SGP


27 - 11 - 08 | Toetredingsonderhandelingen Turkije staken Toetredingsonderhandelingen Turkije staken

De SGP wil dat de EU de toetredingsoverhandelingen met Turkije staakt. Dat is veel eerlijker dan nu de indruk wekken dat Turkije op enig moment toe mag treden en dan die toetreding alsnog blokkeren door een referendum. SGP-kamerlid Van der Staaij zei dat bij het debat over de uitbreiding van de EU. De SGP ziet niets in de Turkse toetreding. Het ligt voor het overgrote deel buiten Europa, en het "islamitische karakter van dit enorme land is bepaald geen aanwinst voor Europa," aldus van der Staaij.

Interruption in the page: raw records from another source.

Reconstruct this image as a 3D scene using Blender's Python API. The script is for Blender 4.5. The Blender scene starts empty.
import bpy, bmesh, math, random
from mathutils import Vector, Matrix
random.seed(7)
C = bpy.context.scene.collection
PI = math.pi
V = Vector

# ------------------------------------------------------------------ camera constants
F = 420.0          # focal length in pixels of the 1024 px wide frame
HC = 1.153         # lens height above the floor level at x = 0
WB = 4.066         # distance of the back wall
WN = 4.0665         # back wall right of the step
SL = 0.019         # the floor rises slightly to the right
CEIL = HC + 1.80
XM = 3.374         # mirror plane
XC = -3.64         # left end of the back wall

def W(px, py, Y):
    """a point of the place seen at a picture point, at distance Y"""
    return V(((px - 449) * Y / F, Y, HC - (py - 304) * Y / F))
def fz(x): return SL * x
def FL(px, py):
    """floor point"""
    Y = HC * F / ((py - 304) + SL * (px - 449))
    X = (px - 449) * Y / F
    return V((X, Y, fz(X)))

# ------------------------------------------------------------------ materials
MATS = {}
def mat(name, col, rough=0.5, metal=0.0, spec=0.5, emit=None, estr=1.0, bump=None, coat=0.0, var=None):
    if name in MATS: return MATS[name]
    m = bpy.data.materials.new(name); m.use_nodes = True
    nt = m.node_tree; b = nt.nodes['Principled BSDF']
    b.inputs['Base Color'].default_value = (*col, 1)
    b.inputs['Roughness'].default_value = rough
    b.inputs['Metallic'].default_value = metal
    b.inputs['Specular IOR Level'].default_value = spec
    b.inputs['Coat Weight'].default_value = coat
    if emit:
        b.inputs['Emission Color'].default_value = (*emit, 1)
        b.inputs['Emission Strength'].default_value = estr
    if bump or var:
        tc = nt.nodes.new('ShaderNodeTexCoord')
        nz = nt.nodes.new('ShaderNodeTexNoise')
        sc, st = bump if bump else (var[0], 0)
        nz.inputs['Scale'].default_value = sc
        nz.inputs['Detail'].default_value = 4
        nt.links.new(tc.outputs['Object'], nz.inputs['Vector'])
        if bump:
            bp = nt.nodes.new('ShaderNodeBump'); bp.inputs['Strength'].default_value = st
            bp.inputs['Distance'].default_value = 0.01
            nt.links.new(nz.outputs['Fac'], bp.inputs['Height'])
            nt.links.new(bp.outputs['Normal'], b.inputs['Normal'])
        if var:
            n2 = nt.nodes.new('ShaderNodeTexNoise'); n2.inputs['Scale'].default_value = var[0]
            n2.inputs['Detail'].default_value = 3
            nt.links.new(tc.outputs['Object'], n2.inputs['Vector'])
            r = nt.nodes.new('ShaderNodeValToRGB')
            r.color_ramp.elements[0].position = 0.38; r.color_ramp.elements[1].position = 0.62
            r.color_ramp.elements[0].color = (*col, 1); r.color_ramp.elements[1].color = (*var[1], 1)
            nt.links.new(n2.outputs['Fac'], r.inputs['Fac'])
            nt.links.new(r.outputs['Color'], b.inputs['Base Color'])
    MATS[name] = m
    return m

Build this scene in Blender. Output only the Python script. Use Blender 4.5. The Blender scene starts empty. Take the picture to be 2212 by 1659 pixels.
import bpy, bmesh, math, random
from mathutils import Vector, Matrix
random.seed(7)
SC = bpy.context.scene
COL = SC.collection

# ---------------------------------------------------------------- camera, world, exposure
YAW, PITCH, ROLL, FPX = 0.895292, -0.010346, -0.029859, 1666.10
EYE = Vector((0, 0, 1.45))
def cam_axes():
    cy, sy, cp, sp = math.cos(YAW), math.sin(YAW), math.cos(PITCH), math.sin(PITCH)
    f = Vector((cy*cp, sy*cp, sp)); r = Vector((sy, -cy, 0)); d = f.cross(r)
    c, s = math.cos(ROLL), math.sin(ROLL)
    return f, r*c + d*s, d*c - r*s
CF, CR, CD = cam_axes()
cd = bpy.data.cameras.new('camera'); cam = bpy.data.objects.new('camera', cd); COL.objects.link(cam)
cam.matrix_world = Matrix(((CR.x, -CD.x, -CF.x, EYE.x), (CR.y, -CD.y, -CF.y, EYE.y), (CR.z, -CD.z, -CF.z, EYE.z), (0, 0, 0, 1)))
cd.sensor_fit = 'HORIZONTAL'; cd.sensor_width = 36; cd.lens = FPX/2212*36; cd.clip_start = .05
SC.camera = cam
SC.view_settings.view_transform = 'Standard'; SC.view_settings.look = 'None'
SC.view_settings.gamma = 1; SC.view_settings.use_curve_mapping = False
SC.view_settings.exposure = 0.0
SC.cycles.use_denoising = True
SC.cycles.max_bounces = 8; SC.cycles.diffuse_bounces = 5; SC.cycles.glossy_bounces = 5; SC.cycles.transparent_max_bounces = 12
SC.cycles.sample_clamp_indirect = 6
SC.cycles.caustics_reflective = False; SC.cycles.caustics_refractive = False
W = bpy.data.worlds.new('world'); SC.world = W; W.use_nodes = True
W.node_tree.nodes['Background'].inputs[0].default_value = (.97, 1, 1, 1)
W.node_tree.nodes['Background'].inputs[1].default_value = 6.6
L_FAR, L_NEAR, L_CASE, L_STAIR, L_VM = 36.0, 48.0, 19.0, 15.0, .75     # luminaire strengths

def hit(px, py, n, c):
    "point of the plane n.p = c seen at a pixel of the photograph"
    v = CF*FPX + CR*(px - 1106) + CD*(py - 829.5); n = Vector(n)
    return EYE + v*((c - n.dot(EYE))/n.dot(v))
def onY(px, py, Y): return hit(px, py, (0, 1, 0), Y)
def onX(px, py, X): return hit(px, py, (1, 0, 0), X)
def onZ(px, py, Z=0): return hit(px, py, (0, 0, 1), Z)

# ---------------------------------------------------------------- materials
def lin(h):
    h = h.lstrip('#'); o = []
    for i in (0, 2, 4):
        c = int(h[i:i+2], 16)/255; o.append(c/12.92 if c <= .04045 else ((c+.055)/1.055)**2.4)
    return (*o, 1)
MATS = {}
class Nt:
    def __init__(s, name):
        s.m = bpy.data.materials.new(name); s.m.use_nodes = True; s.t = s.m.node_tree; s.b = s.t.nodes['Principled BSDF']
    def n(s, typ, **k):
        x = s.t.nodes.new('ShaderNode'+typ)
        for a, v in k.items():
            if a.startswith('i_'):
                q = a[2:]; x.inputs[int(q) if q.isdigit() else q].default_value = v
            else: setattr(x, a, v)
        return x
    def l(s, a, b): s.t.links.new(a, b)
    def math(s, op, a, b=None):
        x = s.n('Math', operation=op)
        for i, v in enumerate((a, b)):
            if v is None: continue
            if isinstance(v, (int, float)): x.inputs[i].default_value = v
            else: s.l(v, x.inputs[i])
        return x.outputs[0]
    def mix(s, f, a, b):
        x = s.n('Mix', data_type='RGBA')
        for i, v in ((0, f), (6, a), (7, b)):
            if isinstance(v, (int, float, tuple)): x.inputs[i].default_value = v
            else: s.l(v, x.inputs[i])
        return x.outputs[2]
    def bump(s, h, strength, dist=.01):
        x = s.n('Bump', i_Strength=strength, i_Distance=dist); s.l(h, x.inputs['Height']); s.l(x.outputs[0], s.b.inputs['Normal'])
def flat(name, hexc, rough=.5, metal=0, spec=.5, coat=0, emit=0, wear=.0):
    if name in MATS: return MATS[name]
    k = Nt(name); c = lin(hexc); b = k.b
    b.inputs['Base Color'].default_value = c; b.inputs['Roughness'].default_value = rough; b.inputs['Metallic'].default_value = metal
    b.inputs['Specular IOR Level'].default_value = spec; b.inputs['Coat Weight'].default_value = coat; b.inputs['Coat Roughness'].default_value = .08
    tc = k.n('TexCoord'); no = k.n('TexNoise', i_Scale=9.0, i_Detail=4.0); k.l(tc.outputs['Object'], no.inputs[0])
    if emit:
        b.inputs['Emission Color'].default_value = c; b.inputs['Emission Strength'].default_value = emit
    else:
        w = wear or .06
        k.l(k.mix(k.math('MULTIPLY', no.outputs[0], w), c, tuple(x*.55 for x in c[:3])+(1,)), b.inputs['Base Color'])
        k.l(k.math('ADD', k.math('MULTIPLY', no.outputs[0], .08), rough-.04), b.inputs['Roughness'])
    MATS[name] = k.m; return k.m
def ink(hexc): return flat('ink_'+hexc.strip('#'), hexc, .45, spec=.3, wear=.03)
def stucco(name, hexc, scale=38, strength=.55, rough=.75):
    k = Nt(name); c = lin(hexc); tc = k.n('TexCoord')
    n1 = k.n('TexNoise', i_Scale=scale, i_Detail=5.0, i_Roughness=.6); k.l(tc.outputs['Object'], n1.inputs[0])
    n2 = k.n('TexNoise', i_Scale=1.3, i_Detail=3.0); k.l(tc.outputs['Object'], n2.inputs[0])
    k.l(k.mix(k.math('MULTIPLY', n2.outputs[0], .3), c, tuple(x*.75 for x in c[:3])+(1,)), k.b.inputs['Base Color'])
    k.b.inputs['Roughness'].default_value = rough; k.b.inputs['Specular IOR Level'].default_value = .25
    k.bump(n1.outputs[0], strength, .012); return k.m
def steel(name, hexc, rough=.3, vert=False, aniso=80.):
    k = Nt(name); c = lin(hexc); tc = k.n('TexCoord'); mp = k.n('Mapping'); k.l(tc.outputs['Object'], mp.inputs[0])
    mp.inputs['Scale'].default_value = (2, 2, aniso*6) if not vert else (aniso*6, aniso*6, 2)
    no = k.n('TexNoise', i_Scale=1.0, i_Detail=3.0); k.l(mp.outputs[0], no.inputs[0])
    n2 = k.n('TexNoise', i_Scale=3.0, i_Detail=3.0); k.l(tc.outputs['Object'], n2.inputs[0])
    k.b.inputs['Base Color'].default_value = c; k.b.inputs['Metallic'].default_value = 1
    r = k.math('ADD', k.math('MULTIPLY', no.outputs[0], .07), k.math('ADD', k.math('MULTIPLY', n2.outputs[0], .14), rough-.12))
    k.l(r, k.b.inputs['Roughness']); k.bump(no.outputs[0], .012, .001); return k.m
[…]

De SGP wil dat alle kandidaten voor de uitbreiding individueel worden getoetst op de Kopenhagen-criteria. Een collectieve toetreding, bijvoorbeeld van enkele Balkanlanden, doet geen recht aan een serieuze afweging per land. Roemenie en Bulgarije boeken tot nu toe weinig of geen voortgang om in aanmerking te kunnen komen voor toetreding. Daarom zal die landen eerst de pin op de neusmoeten worden gezet.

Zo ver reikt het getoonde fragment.